14. In light of above discussed legal position, these facts required to be repeated that after statements recorded under the provisions of Section 313 of the Code the appellant/accused Mahendra Patel chooses to examine himself as witness to disproving of the charges made against him and after obtaining required permission under the provisions of Section 315 of the Code his examination-in-chief was also recorded on dated 16.05.2015 but, cross- examination was deferred.
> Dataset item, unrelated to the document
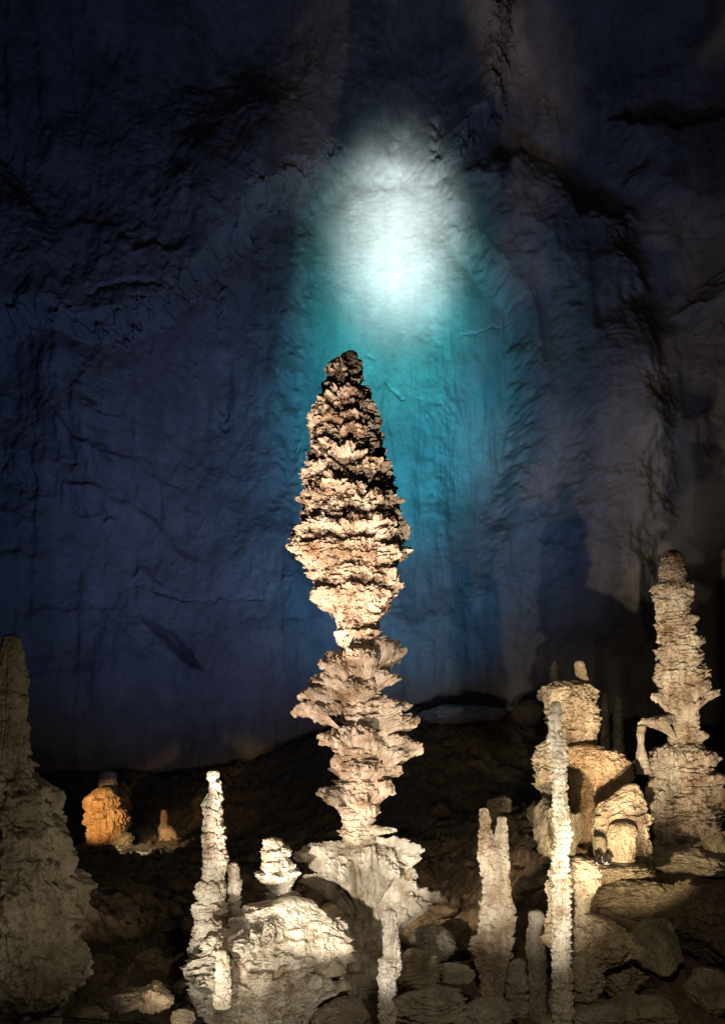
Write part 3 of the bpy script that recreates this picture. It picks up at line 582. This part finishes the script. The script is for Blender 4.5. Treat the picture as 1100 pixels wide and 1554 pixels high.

On the next date of hearing 19.06.2015 while the appellant was not present his application for exemption under the provisions of Section 317 of the Code were allowed but, when learned counsel for the appellant prayed for time to produce the defence evidence learned trial Court vide impugned order rejected the prayer and fixed the case for final hearing on 26.06.2015.
15. It is manifestly clear that when learned trial Court found the absence of appellant justified and also allowed the application filed under the provisions of Section 317 of the Code hence, any just reason was not on record for refusal to produce defence evidence particularly cross examination of the applicant.
16. To deny a litigant an opportunity on grounds, as discussed above is against the criminal justice delivery system. At this juncture, this cardinal principle of natural justice requires to be repeated that every party has right to be allowed sufficient opportunity to put up his case as well as his defence and reason is simple that the other party will also be at liberty to rebut it and can produce evidence for its rebuttal.
17. In light of above facts and circumstances of the case by allowing this petition, the order passed by learned trial Court is hereby quashed. Parties 6 M.Cr.C. No. 12258 of 2015 shall appear personally or through their counsel before learned trial Court (Judicial Magistrate First Class, Hoshangabad) on dated 19.11.2015. Thereafter, learned trial Court will give an opportunity to the applicant to produce his defence evidence. At the same time, learned trial Court will also made available appropriate opportunity to the respondent to rebut defence evidence put up by the applicant and also allow the respondent to produce further evidence for rebuttal, if so desire.